O modelo de sindicância constitucional inaugurado pela EC 45/04 assentou-se em tríplice solução vinculante: decisões em ações do controle concentrado, teses de repercussão geral e sumulas vinculantes. Contudo, o desenvolvimento desse modelo concebido pela reforma do Poder Judiciário de 2004 deu prevalência à dinamicidade do controle incidental, decorrente da forte demanda de acessos, com o massivo número de recursos extraordinários que diuturnamente acedem ao Supremo Tribunal Federal.

Com isso, apesar de o número de ações do controle concentrado de constitucionalidade ter se mantido proporcionalmente estável e terem sido editadas 59 súmulas vinculantes, em dez anos, temos hoje fixadas 1.287 teses de repercussão geral[1]. Portanto, os dados de acesso e decisões do STF indicam que a fixação de tese de repercussão geral vem sendo a modalidade de controle de constitucionalidade mais acionada a partir da EC 45/04.

A interpretação e aplicação da tese de constitucionalidade firmada pelo Supremo Tribunal Federal, na sistemática incidental e vinculante da repercussão geral, enfrenta desafios e suscita controvérsias imanentes do diálogo entre facticidade e direito, sobretudo no âmbito jurisprudencial dos demais tribunais, que detêm a dúplice e desafiadora função de, ao mesmo tempo, exercer também a sindicância constitucional sem se afastarem dos cânones fixados na tese e nos precedentes vinculantes do Supremo Tribunal Federal.
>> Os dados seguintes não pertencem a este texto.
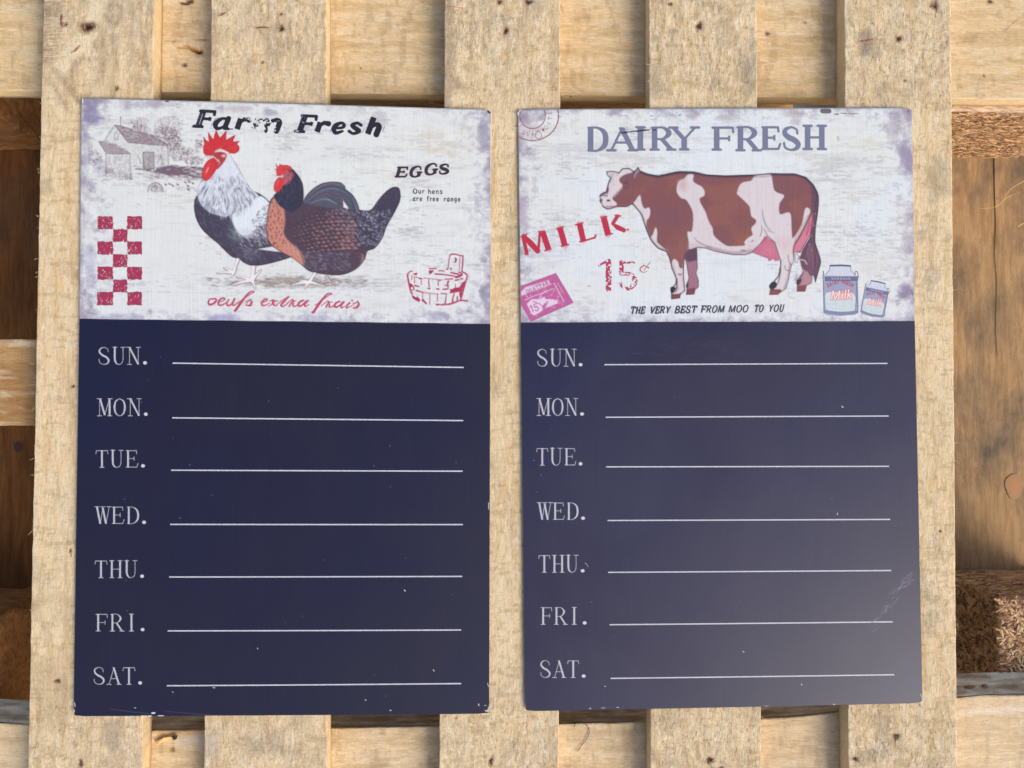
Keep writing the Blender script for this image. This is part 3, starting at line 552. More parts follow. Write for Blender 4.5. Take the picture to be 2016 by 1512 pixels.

Nesse contexto, o procedimento de revisão de tese de repercussão geral surge como elemento fundamental para garantir a própria higidez do sistema, assegurando ao mesmo tempo a perenidade do verbete e sua adaptabilidade às mudanças fácticas e circunstanciais que sobrevierem após a sua edição.

Precisamos fixar de antemão a baliza de que a revisão de tese, independentemente da via eleita, pressupõe a introdução de novos elementos fáticos ou jurídicos a corroborar eventual revisitação do tema já apreciado pelo Supremo Tribunal Federal, bem como a demonstração de controvérsia atualizada sobre a matéria objeto da tese de repercussão geral, perante órgãos judiciários ou entre esses e a administração pública, de forma a acarretar grave insegurança jurídica e relevante multiplicação de processos sobre idêntica questão.

Especificamente no tocante à revisão de tese de repercussão geral, a alínea ‘c’ do inc. V do art. 1030 e o caput e § 1º do art. 1041, ambos do Código de Processo Civil de 2015, dispõem:

“Art. 1.030. Recebida a petição do recurso pela secretaria do tribunal, o recorrido será intimado para apresentar contrarrazões no prazo de 15 (quinze) dias, findo o qual os autos serão conclusos ao presidente ou ao vice-presidente do tribunal recorrido, que deverá: (…)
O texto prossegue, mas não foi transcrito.